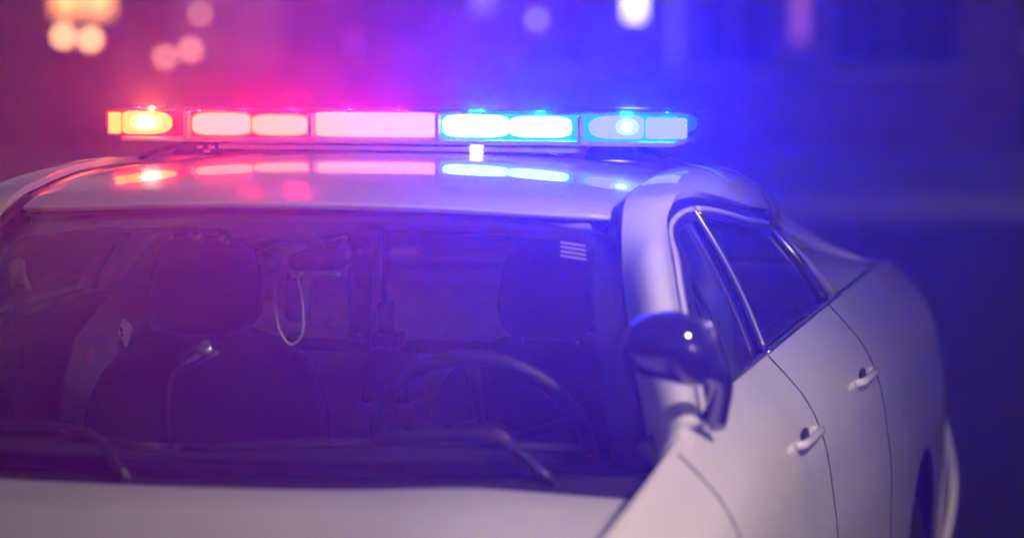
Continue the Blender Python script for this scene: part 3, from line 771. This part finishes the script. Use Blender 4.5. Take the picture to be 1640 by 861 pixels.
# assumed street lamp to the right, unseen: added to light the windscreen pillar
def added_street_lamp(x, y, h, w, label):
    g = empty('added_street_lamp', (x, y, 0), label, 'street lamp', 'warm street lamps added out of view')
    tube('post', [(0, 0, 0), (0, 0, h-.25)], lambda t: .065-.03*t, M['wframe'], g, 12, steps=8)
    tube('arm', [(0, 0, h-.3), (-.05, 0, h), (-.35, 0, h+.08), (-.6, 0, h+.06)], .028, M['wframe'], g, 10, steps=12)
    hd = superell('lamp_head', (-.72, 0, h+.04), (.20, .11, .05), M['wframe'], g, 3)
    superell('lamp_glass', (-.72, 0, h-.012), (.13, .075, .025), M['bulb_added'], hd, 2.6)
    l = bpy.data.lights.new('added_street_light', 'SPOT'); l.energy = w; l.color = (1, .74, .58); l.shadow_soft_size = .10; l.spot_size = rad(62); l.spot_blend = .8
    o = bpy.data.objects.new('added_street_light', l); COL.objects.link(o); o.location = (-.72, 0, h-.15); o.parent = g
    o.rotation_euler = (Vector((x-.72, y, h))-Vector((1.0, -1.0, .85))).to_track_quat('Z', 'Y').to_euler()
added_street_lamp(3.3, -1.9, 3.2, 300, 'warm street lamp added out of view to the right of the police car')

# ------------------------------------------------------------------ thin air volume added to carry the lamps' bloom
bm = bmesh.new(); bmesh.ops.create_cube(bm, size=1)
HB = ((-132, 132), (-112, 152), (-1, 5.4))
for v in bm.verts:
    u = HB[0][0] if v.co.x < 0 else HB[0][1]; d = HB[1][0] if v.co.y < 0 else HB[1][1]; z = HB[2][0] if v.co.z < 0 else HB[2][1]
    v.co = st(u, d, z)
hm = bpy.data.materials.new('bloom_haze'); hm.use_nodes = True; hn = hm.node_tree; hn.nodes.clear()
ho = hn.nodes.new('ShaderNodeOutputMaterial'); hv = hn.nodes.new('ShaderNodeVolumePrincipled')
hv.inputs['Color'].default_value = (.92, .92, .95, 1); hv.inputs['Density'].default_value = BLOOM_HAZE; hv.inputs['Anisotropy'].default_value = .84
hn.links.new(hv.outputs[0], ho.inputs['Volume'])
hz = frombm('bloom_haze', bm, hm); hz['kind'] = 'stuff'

== == ==

Return the material word for word. Pictures are not part of the copy.

Continue the Blender Python script for this scene: part 3, from line 771. This part finishes the script. Use Blender 4.5. Take the picture to be 1640 by 861 pixels.
# assumed street lamp to the right, unseen: added to light the windscreen pillar
def added_street_lamp(x, y, h, w, label):
    g = empty('added_street_lamp', (x, y, 0), label, 'street lamp', 'warm street lamps added out of view')
    tube('post', [(0, 0, 0), (0, 0, h-.25)], lambda t: .065-.03*t, M['wframe'], g, 12, steps=8)
    tube('arm', [(0, 0, h-.3), (-.05, 0, h), (-.35, 0, h+.08), (-.6, 0, h+.06)], .028, M['wframe'], g, 10, steps=12)
    hd = superell('lamp_head', (-.72, 0, h+.04), (.20, .11, .05), M['wframe'], g, 3)
    superell('lamp_glass', (-.72, 0, h-.012), (.13, .075, .025), M['bulb_added'], hd, 2.6)
    l = bpy.data.lights.new('added_street_light', 'SPOT'); l.energy = w; l.color = (1, .74, .58); l.shadow_soft_size = .10; l.spot_size = rad(62); l.spot_blend = .8
    o = bpy.data.objects.new('added_street_light', l); COL.objects.link(o); o.location = (-.72, 0, h-.15); o.parent = g
    o.rotation_euler = (Vector((x-.72, y, h))-Vector((1.0, -1.0, .85))).to_track_quat('Z', 'Y').to_euler()
added_street_lamp(3.3, -1.9, 3.2, 300, 'warm street lamp added out of view to the right of the police car')

# ------------------------------------------------------------------ thin air volume added to carry the lamps' bloom
bm = bmesh.new(); bmesh.ops.create_cube(bm, size=1)
HB = ((-132, 132), (-112, 152), (-1, 5.4))
for v in bm.verts:
    u = HB[0][0] if v.co.x < 0 else HB[0][1]; d = HB[1][0] if v.co.y < 0 else HB[1][1]; z = HB[2][0] if v.co.z < 0 else HB[2][1]
    v.co = st(u, d, z)
hm = bpy.data.materials.new('bloom_haze'); hm.use_nodes = True; hn = hm.node_tree; hn.nodes.clear()
ho = hn.nodes.new('ShaderNodeOutputMaterial'); hv = hn.nodes.new('ShaderNodeVolumePrincipled')
hv.inputs['Color'].default_value = (.92, .92, .95, 1); hv.inputs['Density'].default_value = BLOOM_HAZE; hv.inputs['Anisotropy'].default_value = .84
hn.links.new(hv.outputs[0], ho.inputs['Volume'])
hz = frombm('bloom_haze', bm, hm); hz['kind'] = 'stuff'